### Instruction:
Every line from the one with "Model this scene" to the one with "bpy.context.scene.camera = cam", including those two, is to be copied exactly; all other lines of the entries below are left out.

### Supplied data:
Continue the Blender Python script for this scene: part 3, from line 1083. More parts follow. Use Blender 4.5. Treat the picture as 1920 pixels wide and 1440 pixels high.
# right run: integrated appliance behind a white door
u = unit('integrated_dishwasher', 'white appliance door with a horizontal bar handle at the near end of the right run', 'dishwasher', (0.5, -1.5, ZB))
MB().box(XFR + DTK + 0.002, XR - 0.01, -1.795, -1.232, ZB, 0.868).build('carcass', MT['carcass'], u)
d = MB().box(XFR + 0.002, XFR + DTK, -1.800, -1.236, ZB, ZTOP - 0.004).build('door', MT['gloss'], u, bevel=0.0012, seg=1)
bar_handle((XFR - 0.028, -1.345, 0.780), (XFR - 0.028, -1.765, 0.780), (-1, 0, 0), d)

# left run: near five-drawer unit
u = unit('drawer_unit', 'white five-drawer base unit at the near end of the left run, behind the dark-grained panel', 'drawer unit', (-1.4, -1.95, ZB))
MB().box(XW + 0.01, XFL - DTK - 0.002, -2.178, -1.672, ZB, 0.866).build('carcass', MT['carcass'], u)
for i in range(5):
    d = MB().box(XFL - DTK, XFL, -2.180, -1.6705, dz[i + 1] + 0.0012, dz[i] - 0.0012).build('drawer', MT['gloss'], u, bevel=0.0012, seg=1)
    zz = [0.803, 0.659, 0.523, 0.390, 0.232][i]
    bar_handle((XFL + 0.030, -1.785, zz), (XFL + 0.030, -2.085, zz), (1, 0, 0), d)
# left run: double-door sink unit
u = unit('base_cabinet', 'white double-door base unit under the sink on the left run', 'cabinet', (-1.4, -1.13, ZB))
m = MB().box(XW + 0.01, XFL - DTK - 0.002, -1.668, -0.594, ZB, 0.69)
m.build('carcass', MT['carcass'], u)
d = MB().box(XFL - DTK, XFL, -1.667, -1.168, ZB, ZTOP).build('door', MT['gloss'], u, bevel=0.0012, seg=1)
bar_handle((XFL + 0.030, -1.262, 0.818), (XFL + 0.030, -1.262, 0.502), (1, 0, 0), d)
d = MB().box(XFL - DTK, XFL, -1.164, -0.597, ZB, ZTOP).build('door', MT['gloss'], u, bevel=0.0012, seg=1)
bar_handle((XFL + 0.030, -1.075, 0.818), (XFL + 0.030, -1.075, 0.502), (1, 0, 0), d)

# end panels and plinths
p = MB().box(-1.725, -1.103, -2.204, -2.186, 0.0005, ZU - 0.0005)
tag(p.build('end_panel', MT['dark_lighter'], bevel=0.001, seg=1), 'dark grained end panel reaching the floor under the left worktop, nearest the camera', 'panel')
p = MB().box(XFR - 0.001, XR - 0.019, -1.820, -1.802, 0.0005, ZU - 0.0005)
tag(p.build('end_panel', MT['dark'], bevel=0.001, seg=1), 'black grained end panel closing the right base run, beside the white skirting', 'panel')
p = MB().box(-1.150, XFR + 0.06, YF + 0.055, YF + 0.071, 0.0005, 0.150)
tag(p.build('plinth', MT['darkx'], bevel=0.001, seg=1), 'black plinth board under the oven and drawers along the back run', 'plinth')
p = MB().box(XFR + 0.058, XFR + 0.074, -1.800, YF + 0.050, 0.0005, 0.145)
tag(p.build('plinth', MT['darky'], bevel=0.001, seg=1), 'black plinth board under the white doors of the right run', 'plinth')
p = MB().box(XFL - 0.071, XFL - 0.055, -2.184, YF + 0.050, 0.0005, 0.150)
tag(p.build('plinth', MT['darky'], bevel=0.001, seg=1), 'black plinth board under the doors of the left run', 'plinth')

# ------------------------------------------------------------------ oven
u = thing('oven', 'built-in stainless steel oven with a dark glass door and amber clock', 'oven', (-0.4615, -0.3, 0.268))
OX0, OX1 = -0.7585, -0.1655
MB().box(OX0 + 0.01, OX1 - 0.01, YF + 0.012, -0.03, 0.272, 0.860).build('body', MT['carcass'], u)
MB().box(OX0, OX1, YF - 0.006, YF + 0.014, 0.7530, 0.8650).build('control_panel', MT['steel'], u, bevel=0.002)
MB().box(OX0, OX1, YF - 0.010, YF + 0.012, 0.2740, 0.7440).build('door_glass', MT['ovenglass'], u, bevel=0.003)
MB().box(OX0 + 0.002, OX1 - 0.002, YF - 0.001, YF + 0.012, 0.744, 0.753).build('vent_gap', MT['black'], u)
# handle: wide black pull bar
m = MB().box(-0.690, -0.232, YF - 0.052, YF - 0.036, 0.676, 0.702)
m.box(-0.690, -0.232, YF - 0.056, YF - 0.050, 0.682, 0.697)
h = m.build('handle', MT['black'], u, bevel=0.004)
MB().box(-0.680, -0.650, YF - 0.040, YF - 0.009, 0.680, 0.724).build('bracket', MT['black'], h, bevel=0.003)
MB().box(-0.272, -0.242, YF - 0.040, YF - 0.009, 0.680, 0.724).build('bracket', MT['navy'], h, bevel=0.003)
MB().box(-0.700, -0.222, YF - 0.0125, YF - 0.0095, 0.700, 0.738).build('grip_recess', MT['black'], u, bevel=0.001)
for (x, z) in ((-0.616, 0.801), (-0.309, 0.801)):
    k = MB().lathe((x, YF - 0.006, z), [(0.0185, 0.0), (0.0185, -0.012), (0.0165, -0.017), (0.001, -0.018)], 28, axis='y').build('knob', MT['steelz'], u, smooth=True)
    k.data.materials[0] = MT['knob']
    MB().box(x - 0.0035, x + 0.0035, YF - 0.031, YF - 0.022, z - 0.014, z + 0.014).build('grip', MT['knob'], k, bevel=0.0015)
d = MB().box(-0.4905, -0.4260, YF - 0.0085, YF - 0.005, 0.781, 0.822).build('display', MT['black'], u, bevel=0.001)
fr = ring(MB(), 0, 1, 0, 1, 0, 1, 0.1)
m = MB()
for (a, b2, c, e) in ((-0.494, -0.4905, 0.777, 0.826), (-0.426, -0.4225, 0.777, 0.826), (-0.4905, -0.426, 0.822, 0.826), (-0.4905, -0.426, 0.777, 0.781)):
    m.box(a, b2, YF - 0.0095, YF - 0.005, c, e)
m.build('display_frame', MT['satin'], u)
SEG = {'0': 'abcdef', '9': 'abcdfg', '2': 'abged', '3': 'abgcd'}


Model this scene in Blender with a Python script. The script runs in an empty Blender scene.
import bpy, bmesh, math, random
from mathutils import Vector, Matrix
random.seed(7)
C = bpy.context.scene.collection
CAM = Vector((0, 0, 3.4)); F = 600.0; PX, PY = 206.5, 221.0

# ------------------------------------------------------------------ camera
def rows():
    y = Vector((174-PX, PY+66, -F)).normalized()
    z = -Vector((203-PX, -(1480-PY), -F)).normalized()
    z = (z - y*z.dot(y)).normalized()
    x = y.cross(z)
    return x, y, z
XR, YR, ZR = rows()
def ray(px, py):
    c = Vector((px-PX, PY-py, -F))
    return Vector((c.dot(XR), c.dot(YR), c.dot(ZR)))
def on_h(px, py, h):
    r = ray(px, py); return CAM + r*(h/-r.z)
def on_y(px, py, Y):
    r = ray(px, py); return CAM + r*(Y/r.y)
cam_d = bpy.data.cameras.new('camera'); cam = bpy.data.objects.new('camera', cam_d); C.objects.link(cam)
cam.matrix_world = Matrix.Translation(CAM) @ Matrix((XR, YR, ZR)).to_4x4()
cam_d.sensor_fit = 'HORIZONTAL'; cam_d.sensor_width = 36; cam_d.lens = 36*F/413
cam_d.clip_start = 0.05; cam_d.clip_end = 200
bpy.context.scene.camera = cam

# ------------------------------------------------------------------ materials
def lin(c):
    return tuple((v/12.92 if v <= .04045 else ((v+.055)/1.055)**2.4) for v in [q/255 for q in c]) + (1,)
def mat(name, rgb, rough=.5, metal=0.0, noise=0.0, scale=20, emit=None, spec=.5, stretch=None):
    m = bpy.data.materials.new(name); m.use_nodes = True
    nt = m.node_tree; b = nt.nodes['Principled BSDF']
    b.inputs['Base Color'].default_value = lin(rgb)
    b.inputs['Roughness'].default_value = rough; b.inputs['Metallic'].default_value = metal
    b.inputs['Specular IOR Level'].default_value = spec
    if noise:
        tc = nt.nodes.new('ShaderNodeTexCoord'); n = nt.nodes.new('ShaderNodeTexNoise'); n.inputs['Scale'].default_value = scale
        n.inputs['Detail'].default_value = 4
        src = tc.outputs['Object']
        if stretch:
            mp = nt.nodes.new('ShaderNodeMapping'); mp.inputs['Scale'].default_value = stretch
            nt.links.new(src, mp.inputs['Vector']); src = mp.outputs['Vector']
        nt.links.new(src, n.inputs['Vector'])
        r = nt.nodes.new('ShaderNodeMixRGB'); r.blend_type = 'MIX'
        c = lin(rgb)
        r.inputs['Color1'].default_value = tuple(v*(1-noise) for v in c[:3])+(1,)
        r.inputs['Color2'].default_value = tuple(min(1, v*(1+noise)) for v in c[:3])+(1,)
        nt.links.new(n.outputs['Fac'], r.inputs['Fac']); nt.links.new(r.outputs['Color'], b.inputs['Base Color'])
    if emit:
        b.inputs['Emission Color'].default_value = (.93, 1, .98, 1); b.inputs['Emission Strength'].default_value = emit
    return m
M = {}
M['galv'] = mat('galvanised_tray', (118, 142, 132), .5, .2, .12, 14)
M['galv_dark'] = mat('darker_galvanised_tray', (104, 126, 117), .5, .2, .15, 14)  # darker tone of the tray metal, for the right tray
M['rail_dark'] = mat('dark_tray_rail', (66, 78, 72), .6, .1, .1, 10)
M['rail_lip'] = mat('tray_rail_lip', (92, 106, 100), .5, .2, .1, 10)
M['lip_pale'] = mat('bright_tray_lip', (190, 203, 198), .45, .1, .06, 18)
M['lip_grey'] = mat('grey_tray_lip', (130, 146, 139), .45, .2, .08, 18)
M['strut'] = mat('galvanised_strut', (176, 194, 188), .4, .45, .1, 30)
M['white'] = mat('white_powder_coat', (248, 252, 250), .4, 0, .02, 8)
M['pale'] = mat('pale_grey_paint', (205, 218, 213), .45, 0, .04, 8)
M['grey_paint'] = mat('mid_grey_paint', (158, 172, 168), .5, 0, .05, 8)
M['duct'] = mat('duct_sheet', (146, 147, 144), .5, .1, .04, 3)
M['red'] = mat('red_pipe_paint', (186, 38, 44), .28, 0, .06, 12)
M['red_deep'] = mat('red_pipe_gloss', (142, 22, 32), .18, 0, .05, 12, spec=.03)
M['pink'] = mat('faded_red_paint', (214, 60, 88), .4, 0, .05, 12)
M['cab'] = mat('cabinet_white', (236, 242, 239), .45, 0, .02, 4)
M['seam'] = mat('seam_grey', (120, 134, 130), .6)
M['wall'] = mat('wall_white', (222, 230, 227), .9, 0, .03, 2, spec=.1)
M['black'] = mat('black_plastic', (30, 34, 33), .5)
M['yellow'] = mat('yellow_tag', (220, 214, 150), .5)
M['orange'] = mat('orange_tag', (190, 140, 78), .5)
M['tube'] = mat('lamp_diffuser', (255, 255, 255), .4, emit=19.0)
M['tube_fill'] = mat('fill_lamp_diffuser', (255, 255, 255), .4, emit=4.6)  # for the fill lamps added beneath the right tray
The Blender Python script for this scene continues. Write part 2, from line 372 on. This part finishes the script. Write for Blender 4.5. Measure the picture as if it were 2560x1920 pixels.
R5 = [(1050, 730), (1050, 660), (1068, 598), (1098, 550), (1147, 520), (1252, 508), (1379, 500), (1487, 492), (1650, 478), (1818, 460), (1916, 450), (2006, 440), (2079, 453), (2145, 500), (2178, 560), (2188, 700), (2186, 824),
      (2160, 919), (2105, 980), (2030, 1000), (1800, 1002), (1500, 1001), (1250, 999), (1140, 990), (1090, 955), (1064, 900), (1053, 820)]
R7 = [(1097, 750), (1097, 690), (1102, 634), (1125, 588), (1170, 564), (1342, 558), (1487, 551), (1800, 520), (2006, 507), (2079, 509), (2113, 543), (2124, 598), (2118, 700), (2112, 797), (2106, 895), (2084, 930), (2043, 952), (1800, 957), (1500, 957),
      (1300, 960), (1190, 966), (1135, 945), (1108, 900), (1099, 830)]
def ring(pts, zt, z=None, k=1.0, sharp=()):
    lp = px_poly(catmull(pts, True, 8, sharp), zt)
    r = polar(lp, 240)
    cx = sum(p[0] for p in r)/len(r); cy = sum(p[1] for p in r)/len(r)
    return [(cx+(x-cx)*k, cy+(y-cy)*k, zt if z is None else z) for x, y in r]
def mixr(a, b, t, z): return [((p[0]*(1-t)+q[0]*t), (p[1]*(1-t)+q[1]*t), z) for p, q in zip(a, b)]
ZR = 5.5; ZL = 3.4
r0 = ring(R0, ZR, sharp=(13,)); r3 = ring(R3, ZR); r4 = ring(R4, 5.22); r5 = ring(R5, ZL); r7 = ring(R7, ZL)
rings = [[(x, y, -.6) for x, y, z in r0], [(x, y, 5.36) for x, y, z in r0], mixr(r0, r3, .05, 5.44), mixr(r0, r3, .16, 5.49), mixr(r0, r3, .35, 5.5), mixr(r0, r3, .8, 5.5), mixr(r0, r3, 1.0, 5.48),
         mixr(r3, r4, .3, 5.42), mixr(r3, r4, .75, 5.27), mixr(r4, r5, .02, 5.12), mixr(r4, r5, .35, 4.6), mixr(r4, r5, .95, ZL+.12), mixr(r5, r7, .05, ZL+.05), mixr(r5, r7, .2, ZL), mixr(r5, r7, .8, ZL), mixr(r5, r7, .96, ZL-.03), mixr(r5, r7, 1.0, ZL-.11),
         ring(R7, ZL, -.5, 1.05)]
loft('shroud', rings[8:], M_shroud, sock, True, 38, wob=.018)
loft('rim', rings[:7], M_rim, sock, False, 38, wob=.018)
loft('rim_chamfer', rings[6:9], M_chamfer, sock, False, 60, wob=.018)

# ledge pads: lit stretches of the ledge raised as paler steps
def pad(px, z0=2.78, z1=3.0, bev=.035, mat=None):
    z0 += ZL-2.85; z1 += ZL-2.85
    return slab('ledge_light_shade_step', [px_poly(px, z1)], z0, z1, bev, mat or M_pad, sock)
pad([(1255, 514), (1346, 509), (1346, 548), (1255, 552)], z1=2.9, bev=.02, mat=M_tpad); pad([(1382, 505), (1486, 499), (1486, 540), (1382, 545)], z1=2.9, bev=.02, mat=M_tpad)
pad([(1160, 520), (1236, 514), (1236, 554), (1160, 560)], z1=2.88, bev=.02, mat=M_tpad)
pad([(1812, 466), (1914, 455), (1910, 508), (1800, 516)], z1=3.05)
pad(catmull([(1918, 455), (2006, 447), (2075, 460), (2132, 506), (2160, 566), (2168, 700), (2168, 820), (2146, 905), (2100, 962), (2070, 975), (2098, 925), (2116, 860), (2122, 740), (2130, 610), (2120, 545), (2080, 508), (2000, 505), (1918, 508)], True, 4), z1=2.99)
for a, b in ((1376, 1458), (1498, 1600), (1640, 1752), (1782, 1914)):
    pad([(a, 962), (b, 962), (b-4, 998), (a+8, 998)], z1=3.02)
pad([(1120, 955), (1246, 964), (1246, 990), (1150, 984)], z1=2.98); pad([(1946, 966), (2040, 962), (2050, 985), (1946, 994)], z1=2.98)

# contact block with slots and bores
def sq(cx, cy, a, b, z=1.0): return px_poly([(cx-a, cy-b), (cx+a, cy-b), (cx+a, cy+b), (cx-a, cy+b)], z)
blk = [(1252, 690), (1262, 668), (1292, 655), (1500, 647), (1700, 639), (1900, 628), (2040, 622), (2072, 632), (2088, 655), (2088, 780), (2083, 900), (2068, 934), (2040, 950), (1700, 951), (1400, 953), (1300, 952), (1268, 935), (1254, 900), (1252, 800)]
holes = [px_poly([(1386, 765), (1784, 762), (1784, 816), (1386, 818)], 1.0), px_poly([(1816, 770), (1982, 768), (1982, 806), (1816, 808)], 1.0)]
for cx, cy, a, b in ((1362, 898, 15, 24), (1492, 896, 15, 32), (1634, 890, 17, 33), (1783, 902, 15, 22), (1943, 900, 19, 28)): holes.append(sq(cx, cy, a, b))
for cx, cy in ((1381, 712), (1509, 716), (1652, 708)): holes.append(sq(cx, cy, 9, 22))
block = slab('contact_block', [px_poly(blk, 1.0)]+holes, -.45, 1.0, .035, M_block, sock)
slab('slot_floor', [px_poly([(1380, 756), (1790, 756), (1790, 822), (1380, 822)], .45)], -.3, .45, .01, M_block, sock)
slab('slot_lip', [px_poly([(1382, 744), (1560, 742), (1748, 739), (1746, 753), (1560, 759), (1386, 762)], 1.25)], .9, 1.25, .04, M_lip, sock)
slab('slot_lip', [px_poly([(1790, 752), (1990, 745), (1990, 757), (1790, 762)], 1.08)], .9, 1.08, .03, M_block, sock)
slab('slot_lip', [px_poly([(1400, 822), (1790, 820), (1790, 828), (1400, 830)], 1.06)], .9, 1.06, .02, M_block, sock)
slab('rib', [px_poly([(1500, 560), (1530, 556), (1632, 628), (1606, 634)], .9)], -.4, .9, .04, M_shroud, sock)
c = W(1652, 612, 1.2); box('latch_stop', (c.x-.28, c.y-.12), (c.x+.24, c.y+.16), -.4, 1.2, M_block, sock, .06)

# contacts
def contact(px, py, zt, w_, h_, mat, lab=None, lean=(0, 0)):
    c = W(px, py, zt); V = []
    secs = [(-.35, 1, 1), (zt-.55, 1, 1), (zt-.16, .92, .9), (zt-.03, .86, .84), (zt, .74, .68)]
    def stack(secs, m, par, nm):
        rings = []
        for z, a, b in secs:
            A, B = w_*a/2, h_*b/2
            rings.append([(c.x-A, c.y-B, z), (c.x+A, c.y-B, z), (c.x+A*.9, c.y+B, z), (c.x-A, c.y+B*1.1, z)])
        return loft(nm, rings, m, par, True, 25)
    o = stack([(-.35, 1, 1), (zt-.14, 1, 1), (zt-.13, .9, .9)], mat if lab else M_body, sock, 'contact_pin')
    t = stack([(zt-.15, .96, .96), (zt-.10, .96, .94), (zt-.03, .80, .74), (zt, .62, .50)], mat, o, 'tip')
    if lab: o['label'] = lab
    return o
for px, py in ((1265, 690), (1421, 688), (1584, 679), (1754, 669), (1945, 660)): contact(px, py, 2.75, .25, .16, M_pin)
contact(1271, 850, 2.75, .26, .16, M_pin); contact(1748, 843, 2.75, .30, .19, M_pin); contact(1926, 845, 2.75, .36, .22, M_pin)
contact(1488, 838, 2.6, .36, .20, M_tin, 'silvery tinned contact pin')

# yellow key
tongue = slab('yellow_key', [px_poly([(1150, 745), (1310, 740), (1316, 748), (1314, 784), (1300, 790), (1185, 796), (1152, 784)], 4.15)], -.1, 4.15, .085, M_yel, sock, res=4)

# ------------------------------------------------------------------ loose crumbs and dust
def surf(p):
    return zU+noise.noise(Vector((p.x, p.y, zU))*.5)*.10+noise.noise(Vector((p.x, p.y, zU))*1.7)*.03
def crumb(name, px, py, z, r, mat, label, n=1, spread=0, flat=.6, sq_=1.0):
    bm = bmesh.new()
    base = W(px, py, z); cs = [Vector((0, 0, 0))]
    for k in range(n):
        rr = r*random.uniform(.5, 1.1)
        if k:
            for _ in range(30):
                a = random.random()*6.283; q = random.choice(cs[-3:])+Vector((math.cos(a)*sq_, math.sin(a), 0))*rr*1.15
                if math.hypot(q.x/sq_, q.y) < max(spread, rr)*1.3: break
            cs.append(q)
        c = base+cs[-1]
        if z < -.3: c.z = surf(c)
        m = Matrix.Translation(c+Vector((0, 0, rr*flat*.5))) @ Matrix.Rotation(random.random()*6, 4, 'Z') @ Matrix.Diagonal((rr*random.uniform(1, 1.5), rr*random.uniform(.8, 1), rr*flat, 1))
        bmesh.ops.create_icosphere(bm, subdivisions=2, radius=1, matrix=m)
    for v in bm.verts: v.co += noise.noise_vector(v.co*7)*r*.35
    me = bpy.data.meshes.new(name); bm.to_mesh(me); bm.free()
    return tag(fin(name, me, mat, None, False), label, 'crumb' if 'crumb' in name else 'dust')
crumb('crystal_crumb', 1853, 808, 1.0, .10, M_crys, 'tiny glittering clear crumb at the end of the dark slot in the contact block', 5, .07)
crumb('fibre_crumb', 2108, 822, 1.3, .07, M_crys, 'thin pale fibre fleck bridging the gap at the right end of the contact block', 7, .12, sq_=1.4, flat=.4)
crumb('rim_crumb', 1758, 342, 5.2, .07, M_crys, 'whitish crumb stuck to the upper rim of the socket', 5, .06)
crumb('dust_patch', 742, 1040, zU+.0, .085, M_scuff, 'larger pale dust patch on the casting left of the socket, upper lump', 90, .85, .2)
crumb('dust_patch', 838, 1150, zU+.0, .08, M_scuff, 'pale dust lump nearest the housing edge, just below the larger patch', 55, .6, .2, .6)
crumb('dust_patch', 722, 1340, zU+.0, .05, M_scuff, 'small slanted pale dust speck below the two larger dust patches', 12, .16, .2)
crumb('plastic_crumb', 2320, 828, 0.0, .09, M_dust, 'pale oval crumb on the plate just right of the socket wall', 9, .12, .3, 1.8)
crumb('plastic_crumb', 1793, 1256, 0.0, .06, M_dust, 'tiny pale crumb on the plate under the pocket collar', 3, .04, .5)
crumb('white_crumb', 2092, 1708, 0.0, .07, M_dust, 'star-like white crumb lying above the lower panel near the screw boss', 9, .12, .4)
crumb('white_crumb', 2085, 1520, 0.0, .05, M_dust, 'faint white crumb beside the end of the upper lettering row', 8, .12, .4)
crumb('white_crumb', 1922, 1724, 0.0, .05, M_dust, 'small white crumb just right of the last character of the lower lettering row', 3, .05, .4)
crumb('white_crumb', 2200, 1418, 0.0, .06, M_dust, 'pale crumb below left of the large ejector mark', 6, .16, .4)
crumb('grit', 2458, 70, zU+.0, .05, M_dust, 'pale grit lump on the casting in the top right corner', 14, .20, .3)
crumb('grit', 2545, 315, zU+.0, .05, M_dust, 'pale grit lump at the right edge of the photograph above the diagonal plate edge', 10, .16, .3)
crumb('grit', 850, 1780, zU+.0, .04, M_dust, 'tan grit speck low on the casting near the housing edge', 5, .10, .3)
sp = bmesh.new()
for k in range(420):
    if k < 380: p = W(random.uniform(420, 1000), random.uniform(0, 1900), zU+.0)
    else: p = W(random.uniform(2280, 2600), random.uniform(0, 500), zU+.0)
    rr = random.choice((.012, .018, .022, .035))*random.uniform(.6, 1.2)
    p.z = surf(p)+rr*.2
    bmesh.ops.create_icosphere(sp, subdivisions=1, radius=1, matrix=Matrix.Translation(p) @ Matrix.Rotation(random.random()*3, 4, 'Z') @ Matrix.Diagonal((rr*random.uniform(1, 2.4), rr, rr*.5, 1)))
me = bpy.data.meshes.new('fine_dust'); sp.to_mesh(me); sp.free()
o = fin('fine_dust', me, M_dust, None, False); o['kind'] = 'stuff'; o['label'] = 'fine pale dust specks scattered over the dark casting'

### The response:
Model this scene in Blender with a Python script. The script runs in an empty Blender scene.
import bpy, bmesh, math, random
from mathutils import Vector, Matrix
random.seed(7)
C = bpy.context.scene.collection
CAM = Vector((0, 0, 3.4)); F = 600.0; PX, PY = 206.5, 221.0

# ------------------------------------------------------------------ camera
def rows():
    y = Vector((174-PX, PY+66, -F)).normalized()
    z = -Vector((203-PX, -(1480-PY), -F)).normalized()
    z = (z - y*z.dot(y)).normalized()
    x = y.cross(z)
    return x, y, z
XR, YR, ZR = rows()
def ray(px, py):
    c = Vector((px-PX, PY-py, -F))
    return Vector((c.dot(XR), c.dot(YR), c.dot(ZR)))
def on_h(px, py, h):
    r = ray(px, py); return CAM + r*(h/-r.z)
def on_y(px, py, Y):
    r = ray(px, py); return CAM + r*(Y/r.y)
cam_d = bpy.data.cameras.new('camera'); cam = bpy.data.objects.new('camera', cam_d); C.objects.link(cam)
cam.matrix_world = Matrix.Translation(CAM) @ Matrix((XR, YR, ZR)).to_4x4()
cam_d.sensor_fit = 'HORIZONTAL'; cam_d.sensor_width = 36; cam_d.lens = 36*F/413
cam_d.clip_start = 0.05; cam_d.clip_end = 200
bpy.context.scene.camera = cam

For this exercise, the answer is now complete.